_OBJECTIVE:_ Copy out every record below, word for word.

[Scripts that build scenes]

==============================

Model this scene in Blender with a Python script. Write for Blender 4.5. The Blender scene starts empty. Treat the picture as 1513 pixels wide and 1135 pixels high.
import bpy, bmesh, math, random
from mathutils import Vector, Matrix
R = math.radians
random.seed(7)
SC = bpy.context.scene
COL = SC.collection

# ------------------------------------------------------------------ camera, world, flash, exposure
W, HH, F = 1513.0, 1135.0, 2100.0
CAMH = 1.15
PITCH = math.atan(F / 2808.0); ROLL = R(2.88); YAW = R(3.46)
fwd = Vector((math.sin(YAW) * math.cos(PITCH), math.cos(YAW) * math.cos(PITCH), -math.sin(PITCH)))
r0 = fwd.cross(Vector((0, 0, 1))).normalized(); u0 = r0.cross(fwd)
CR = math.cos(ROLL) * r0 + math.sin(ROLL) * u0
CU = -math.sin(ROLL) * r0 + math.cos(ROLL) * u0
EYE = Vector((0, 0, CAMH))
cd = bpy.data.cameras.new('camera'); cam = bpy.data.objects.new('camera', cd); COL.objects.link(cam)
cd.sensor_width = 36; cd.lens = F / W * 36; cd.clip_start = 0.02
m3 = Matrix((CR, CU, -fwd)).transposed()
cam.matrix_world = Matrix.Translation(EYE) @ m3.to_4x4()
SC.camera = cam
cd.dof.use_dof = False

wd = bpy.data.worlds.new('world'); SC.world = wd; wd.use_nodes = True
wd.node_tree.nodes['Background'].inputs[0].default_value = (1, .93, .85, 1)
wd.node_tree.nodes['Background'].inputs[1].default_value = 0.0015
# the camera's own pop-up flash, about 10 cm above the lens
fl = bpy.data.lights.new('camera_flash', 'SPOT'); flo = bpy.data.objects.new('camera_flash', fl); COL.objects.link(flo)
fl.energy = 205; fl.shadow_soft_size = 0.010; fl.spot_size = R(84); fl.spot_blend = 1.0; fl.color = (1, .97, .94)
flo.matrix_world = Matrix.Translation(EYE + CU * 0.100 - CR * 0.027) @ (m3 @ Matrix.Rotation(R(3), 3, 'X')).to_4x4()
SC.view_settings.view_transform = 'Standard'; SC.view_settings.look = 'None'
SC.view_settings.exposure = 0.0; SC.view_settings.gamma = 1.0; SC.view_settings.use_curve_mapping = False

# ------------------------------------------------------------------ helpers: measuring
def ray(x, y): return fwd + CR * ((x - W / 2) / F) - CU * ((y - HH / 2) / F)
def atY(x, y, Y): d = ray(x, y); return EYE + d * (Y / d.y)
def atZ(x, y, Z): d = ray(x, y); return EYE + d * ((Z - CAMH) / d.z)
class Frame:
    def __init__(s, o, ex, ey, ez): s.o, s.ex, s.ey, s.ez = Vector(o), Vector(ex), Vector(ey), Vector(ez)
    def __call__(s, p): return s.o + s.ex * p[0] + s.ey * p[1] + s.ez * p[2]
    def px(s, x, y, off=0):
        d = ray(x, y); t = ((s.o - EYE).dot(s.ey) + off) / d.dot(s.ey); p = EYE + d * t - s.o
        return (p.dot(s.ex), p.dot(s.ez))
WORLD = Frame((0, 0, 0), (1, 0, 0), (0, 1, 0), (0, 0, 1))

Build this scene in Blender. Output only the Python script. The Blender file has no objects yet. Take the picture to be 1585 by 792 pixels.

==============================

_COMPLETED TASK:_
Model this scene in Blender with a Python script. Write for Blender 4.5. The Blender scene starts empty. Treat the picture as 1513 pixels wide and 1135 pixels high.
import bpy, bmesh, math, random
from mathutils import Vector, Matrix
R = math.radians
random.seed(7)
SC = bpy.context.scene
COL = SC.collection

# ------------------------------------------------------------------ camera, world, flash, exposure
W, HH, F = 1513.0, 1135.0, 2100.0
CAMH = 1.15
PITCH = math.atan(F / 2808.0); ROLL = R(2.88); YAW = R(3.46)
fwd = Vector((math.sin(YAW) * math.cos(PITCH), math.cos(YAW) * math.cos(PITCH), -math.sin(PITCH)))
r0 = fwd.cross(Vector((0, 0, 1))).normalized(); u0 = r0.cross(fwd)
CR = math.cos(ROLL) * r0 + math.sin(ROLL) * u0
CU = -math.sin(ROLL) * r0 + math.cos(ROLL) * u0
EYE = Vector((0, 0, CAMH))
cd = bpy.data.cameras.new('camera'); cam = bpy.data.objects.new('camera', cd); COL.objects.link(cam)
cd.sensor_width = 36; cd.lens = F / W * 36; cd.clip_start = 0.02
m3 = Matrix((CR, CU, -fwd)).transposed()
cam.matrix_world = Matrix.Translation(EYE) @ m3.to_4x4()
SC.camera = cam
cd.dof.use_dof = False

wd = bpy.data.worlds.new('world'); SC.world = wd; wd.use_nodes = True
wd.node_tree.nodes['Background'].inputs[0].default_value = (1, .93, .85, 1)
wd.node_tree.nodes['Background'].inputs[1].default_value = 0.0015
# the camera's own pop-up flash, about 10 cm above the lens
fl = bpy.data.lights.new('camera_flash', 'SPOT'); flo = bpy.data.objects.new('camera_flash', fl); COL.objects.link(flo)
fl.energy = 205; fl.shadow_soft_size = 0.010; fl.spot_size = R(84); fl.spot_blend = 1.0; fl.color = (1, .97, .94)
flo.matrix_world = Matrix.Translation(EYE + CU * 0.100 - CR * 0.027) @ (m3 @ Matrix.Rotation(R(3), 3, 'X')).to_4x4()
SC.view_settings.view_transform = 'Standard'; SC.view_settings.look = 'None'
SC.view_settings.exposure = 0.0; SC.view_settings.gamma = 1.0; SC.view_settings.use_curve_mapping = False

# ------------------------------------------------------------------ helpers: measuring
def ray(x, y): return fwd + CR * ((x - W / 2) / F) - CU * ((y - HH / 2) / F)
def atY(x, y, Y): d = ray(x, y); return EYE + d * (Y / d.y)
def atZ(x, y, Z): d = ray(x, y); return EYE + d * ((Z - CAMH) / d.z)
class Frame:
    def __init__(s, o, ex, ey, ez): s.o, s.ex, s.ey, s.ez = Vector(o), Vector(ex), Vector(ey), Vector(ez)
    def __call__(s, p): return s.o + s.ex * p[0] + s.ey * p[1] + s.ez * p[2]
    def px(s, x, y, off=0):
        d = ray(x, y); t = ((s.o - EYE).dot(s.ey) + off) / d.dot(s.ey); p = EYE + d * t - s.o
        return (p.dot(s.ex), p.dot(s.ez))
WORLD = Frame((0, 0, 0), (1, 0, 0), (0, 1, 0), (0, 0, 1))

Build this scene in Blender. Output only the Python script. The Blender file has no objects yet. Take the picture to be 1585 by 792 pixels.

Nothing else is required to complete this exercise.